週刊ビッグコミックスピリッツ15号@2006年

今号、奇しくも今の日本の国政・国家観について言及している作品が3作並んでいました。で、読み比べてみると、それを漫画という手法で表現するに際しての各作家のスタンスの差異が垣間見えてちょっと面白い。

まず「日本沈没」。言うまでも無く小野寺の「日本」観は、よくある青年の主張に過ぎません。そもそもシニカルな傍観者を決め込んでいる時点で、彼も彼が非難している気持ち悪いオタクと根底では変わらない。主張の内容もそのスタンスに準じて批判のための批判でしかなく、次のアクションへの視座を伴わないという点で非常に薄っぺらでしかない。そして彼自身がそれに気付いているし、その心情に気付いてかつ自分を突き放している田所に対し、やり場の無い怒りと嫌悪感を持っている。

実際の作者の心情・主張は小野寺に近いのでしょうね。P62-66の小野寺のコメントは演出というには少々行間の本音が生臭い。ただ、構成的に「悍馬」小野寺を受け止める「大人」田所を同時に描くことで作品全体のバランスは取れているので、漫画としては一キャラクターの一演出に止める事ができている。

一方、「日本沈没」の田所のように主役キャラクターの主張を受け止める「大人」が作中にいないため、どこまで行っても言いっぱなし&風呂敷を広げる以上の主張が出来ていないのが「DAWN」。この作品、視点的に評価できる要素は幾つかあるのですが、実行段階に至る手法論の精査、主張のリアリティを高めるためのフィルタリングを行うキャラクターがいないので、最後はいつもご都合主義な机上論をごり押しする展開にならざるを得ない。だから主人公の発言は一見格好良くてもいつも空中戦で現実味に欠ける。思うにこの作者は、作品を描く為の勉強を本やweb、特定のアドバイザーからのアドバイスを介してしかやっていないのでしょうね。第三者とのブレーンストーミングなどによる「練り」の形跡が作中から感じられない。
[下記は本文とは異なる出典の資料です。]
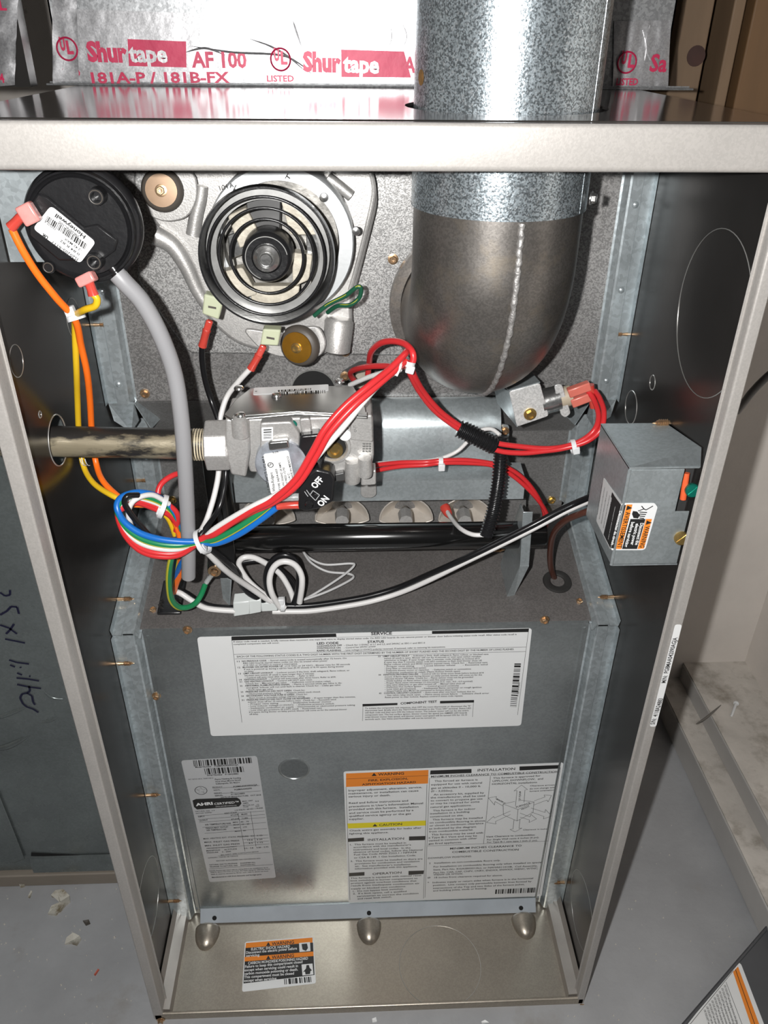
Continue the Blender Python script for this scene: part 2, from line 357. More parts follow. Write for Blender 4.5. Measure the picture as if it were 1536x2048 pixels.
# ------------------------------------------------------------------ furnace cabinet
cab = thing('furnace_cabinet', 'taupe sheet-metal furnace cabinet with its front door off', 'furnace', (0,0,0))
LH = (at(92,885,X=-H)+at(137,870,X=-H))*.5; LH = V((-H, 3.35, 24.42))
wl = holed((-H,.3,.05), (0,1,0), (0,0,1), 28.2, HT-.1, (LH.y-.3, LH.z-.05, .72), n=(-1,0,0), t=.05)
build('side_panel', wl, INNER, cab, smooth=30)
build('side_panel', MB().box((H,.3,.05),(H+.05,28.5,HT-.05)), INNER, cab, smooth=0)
for s in (-1, 1):
    # rolled front edge: flat outer face, bead and inner return
    fw, rd_ = (.335,.62) if s < 0 else (.25,.40)
    fr = [(s*(H+.06),.35),(s*(H+.06),.05),(s*(H+.02),.0),(s*(H-fw+.065),.0),(s*(H-fw+.03),.008),(s*(H-fw+.01),.025),(s*(H-fw),.06),(s*(H-fw),rd_)]
    mb = MB(); loop = [V((x,y,0)) for x,y in fr]; inner = [V((x-(s*.04 if i<3 else -s*.04), y+.04, 0)) for i,(x,y) in enumerate(fr)][::-1]
    pts = loop+inner
    mb.loft([[p+V((0,0,.05)) for p in pts], [p+V((0,0,HT-.5)) for p in pts]])
    build('edge_flange', mb, PAINT, cab, smooth=35)
    p = [V((s*(H-fw-dx),rd_+dy,0)) for dx, dy in ((0,-.07),(0,.03),(.03,.03),(.06,-.03),(.03,-.07))]
    build('edge_bead', MB().loft([[q+V((0,0,.05)) for q in p],[q+V((0,0,HT-.9)) for q in p]]), PAINT, cab, smooth=50)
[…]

それに対して最近の「現在官僚系もふ」の作者は、「DAWN」的な手法の限界を悟りつつあるように思います。今号から登場の玲鈴のキャラ立てと主人公との関係にしても、作者が描きたがっているのは個人単位での日中関係の描写というより、その現状を背景にしたエンタテイメント(ラブコメまでいくのかなあ?(^^)ですね。BSE編後半の頃からリアリティの追求から距離を置き始めているように感じてましたが、その傾向が段々強まってきてます。それが奏功するかはまだ分かりませんが、エンターテイメントとしての漫画を描くにあたって、シチュの詳細設定を自分の腹に落ちる範囲内に留めるorそのための線引きを意識的に行うのは、ある意味妥当なやりかたではないでしょうか。

 

今号の注目作品

「日本沈没」~この作者は「本音を腹に収めている大人」を描くのが上手い。

「ボーイズ・オン・ザ・ラン」~溜めて溜めて次回「涙の宴会場」かぁ…どういう風に決壊するのか楽しみ。

「バンビーノ!」~伴、余裕ナッシング。気持ちは分かるけど。

「団地ともお」~最近神がかっている本作。凄いぞ時空を自在に操る子供たち。ちなみにバーコードバトラーって15年前のゲームなんですよねえ。でも今目の前にコレ持ってこられたら遊ぶ。絶対遊ぶ。遊ばせてくれ。

「fine」~Who is ハムクロ?どっかで再登場しそうなキャラですね。

「QUOJUZ」~もうずぶずぶ。

「ひとりずもう」~異性の目がない教室なんて殺風景な上に緊張感もないからなあ。男or女としての成長にブレーキがかかるだけと思うのは偏見でしょうか? 次回からの女子高生活描写に期待。

「現在官僚系もふ」~三角関係のフラグが立った!全然自然体じゃないけれど!ところで、次回は禁断の九段下デートでFA?(やるなぁ>作者)

「DAWN」~自国の主張をごり押しするだけの特アの外交姿勢は既に世界から非難の対象になってるわけで。あと、外交において特定のリアクションを先方に期待する「先走りアクション」なんてありえないわけで(やる人もいるけど。某洋平とか)。